Hubo una época en mi país en que la costa balnearia, cara y barata a la vez, con su pesca, su deporte, sus vitaminas, su sensación de salud, su celulitis al sol, su ocio tostado, sus espaldas despellejadas, su mate con termo, su radio a transistores, sus casinos, su invitación erótica, era, durante el pródigo verano, una suerte de El Dorado para la clase media. La calle era ya entonces un conflicto permanente; el campo era penuria; sólo la playa se conservaba idílica. De pronto hubo un zarpazo y concluyó el verano. Hace 10 años que concluyó. El sol, austero y riguroso, sigue cayendo a plomo; las olas, melancólicas y tibias, siguen lamiendo la arena olvidadiza. Pero el país perdió definitivamente su inocencia. No sé si está bien o si está mal. Después de todo, ¿de qué sirve un país inocente en esta época de buitres al acecho? Sólo los países que pierden su candor pueden reconocer al enemigo. El nuestro ya aprendió a reconocerlo. En otoño, en invierno, en primavera y en verano.

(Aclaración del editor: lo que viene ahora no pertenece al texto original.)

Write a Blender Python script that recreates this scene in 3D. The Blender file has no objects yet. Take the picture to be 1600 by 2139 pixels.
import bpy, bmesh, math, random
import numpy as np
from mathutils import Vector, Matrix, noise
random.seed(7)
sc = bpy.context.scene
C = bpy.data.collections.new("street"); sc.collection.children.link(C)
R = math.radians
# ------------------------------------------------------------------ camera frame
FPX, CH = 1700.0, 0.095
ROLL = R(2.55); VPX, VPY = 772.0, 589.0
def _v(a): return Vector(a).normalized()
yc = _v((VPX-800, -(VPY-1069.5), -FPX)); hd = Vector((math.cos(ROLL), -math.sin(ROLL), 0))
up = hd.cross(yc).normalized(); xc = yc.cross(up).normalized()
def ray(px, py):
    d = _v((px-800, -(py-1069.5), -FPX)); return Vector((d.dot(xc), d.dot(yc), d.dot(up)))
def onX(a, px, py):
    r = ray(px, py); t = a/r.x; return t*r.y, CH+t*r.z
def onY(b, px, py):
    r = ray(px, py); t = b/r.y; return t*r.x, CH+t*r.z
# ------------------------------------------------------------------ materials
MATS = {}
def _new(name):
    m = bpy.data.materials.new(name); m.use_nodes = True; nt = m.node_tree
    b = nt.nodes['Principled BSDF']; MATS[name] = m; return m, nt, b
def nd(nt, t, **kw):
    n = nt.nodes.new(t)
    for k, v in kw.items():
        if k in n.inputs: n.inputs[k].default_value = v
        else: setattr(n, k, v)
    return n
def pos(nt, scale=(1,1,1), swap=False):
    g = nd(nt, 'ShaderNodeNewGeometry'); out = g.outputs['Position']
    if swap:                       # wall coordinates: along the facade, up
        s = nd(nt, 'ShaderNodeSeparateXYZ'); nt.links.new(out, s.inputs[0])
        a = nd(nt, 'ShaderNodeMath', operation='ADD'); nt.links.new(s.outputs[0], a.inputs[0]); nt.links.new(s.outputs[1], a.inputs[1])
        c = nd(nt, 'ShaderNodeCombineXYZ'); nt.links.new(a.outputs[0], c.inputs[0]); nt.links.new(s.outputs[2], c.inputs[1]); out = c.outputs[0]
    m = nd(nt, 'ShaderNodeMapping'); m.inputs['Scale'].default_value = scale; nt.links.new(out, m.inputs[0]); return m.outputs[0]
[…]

Tengo la sensación, acaso errónea, de que durante el verano la historia se detiene. Quizá sea para tomarse un respiro, pero se detiene. El verano es siempre una realidad espuria, una vida postiza. Por eso, cuando el violín rojo concluye su cálido intermezzo, de inmediato vuelve a oírse el implacable estruendo de las bocinas y las sirenas, de los vivas y los mueras, de las campanas y los misiles. Y durante tres largas estaciones, nadie se acordará de los árboles y de los pájaros.